The important difference is that you can click a button to ask someone else to review the removal.
The second issue is that the only source is the 2021 World Happiness Report itself, which appears to have invented the term. If a term is recently invented and hasn’t been discussed by anyone else, it will not have a stand-alone Wikipedia article. (you can complain about “notability” if you want, to somebody else). The term is discussed in the article on the World Happiness Report. Why aren’t you happy with that?
While this is technically true in this case, it seems like the person who deleted it didn’t notice given that the page should redirect to the section of the World Happiness Report.
The initial policy of Wikipedia to allow stubs was better then the status quo where stubs get deleted or drafified.
You’re absolutely correct that the page should have been made into a redirect rather than turned into a draft. Mistakes happen; you can fix it.
Probably getting into too much detail on this specific case here, but the term (though recent) wasn’t invented in the WHR; I’ve also come across it eg in a book by Richard Layard, and I expect also occurs in various academic papers.
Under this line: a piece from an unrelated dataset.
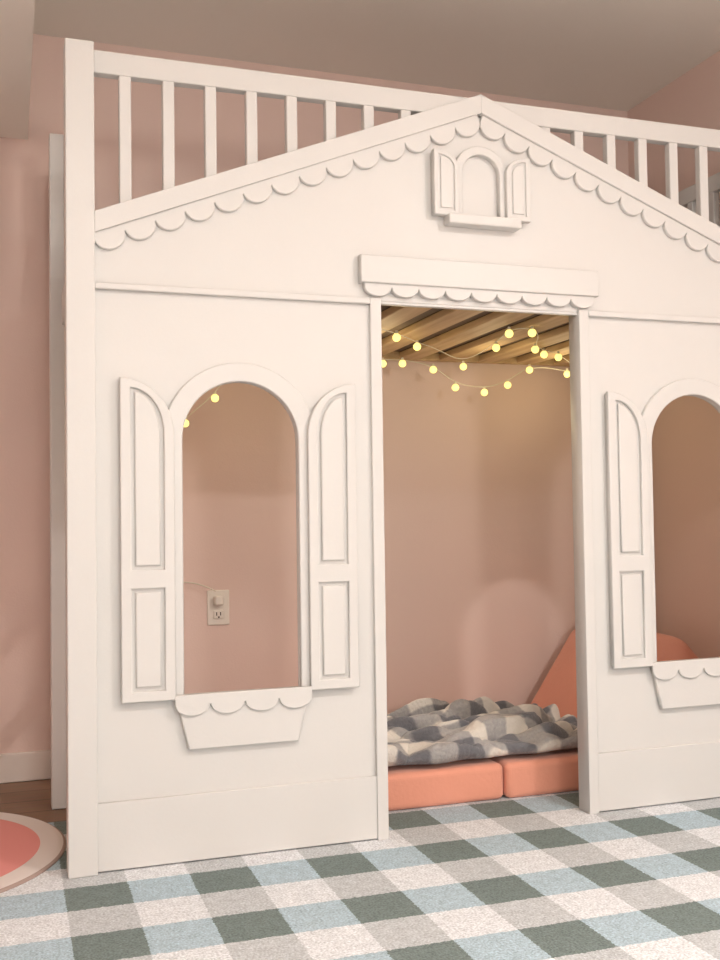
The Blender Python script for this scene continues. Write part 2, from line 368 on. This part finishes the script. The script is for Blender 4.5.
# ---------------------------------------------------------------- lights
for i,(x,y,e_,sz) in enumerate([(1.86,-2.1,33,.15),(.1,-2.1,14,.26),(1.86,-3.7,7,.26),(.1,-3.7,7,.26)]):
    r_=empty('flush_ceiling_light')
    bm=bmesh.new(); bmesh.ops.create_cone(bm,cap_ends=True,segments=48,radius1=.175,radius2=.185,depth=.02); me=bpy.data.meshes.new('trim_ring'); bm.to_mesh(me); bm.free()
    o=link(me,'trim_ring',M_trim,r_); o.location=(x,y,ZC-.010)
    bm=bmesh.new(); bmesh.ops.create_circle(bm,cap_ends=True,segments=48,radius=.165); bmesh.ops.reverse_faces(bm,faces=bm.faces); me=bpy.data.meshes.new('lens'); bm.to_mesh(me); bm.free()
    o=link(me,'lens',M_lamp,r_); o.location=(x,y,ZC-.0205)
    l=bpy.data.lights.new('downlight','AREA'); l.shape='DISK'; l.size=sz; l.energy=e_; l.color=(1,.97,.945)
    o=bpy.data.objects.new('downlight',l); COL.objects.link(o); o.location=(x,y,ZC-.024); o.parent=r_
# unseen fill light on a stand, added behind the viewer to brighten the ceiling
lp=empty('added_fill_globe')
def cyl(name,x,y,z0,z1,r,m,parent):
    bm=bmesh.new(); bmesh.ops.create_cone(bm,cap_ends=True,segments=32,radius1=r,radius2=r,depth=z1-z0,matrix=Matrix.Translation((x,y,(z0+z1)/2))); me=bpy.data.meshes.new(name); bm.to_mesh(me); bm.free(); return link(me,name,m,parent)
LX,LY=.75,-3.4
cyl('base',LX,LY,-.008,.02,.14,M_brass,lp); cyl('pole',LX,LY,.02,1.16,.012,M_brass,lp); cyl('collar',LX,LY,1.15,1.19,.05,M_brass,lp)
bm=bmesh.new(); bmesh.ops.create_uvsphere(bm,u_segments=32,v_segments=20,radius=.15,matrix=Matrix.Translation((LX,LY,1.32))); me=bpy.data.meshes.new('globe'); bm.to_mesh(me); bm.free(); link(me,'globe',M_globe,lp,True)
w=bpy.data.worlds.new('World'); S.world=w; w.use_nodes=True; w.node_tree.nodes['Background'].inputs[0].default_value=(.96,.98,1,1); w.node_tree.nodes['Background'].inputs[1].default_value=.85

# ---------------------------------------------------------------- camera
yaw,pit,rol=.3281,.0347,-.0141
fw=Vector((math.sin(yaw)*math.cos(pit),math.cos(yaw)*math.cos(pit),math.sin(pit))); r=Vector((math.cos(yaw),-math.sin(yaw),0)); u=r.cross(fw)
r2=r*math.cos(rol)+u*math.sin(rol); u2=-r*math.sin(rol)+u*math.cos(rol)
cd=bpy.data.cameras.new('camera'); cam=bpy.data.objects.new('camera',cd); COL.objects.link(cam)
M=Matrix((r2,u2,-fw)).transposed().to_4x4(); M.translation=Vector((-.1241,-2.4471,.8029)); cam.matrix_world=M
cd.sensor_fit='VERTICAL'; cd.sensor_height=36; cd.lens=1032.6/960*36; cd.clip_start=.01
S.camera=cam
But by draftifying the article the editor assumed that it’s probably wrong or unnotable. I reckon new stub articles, particularly coherent ones that seem to have been written by someone who knows the subject matter, should be given the benefit of the doubt (as was once the case), and assumed ‘probably ok’ until shown otherwise, rather than ‘probably not’.
Especially, stubs about intellectual concepts as compared to stubs about people where bad articles might produce Living People concerns.
Having stubs makes it easy for people to contribute by making the stubs better.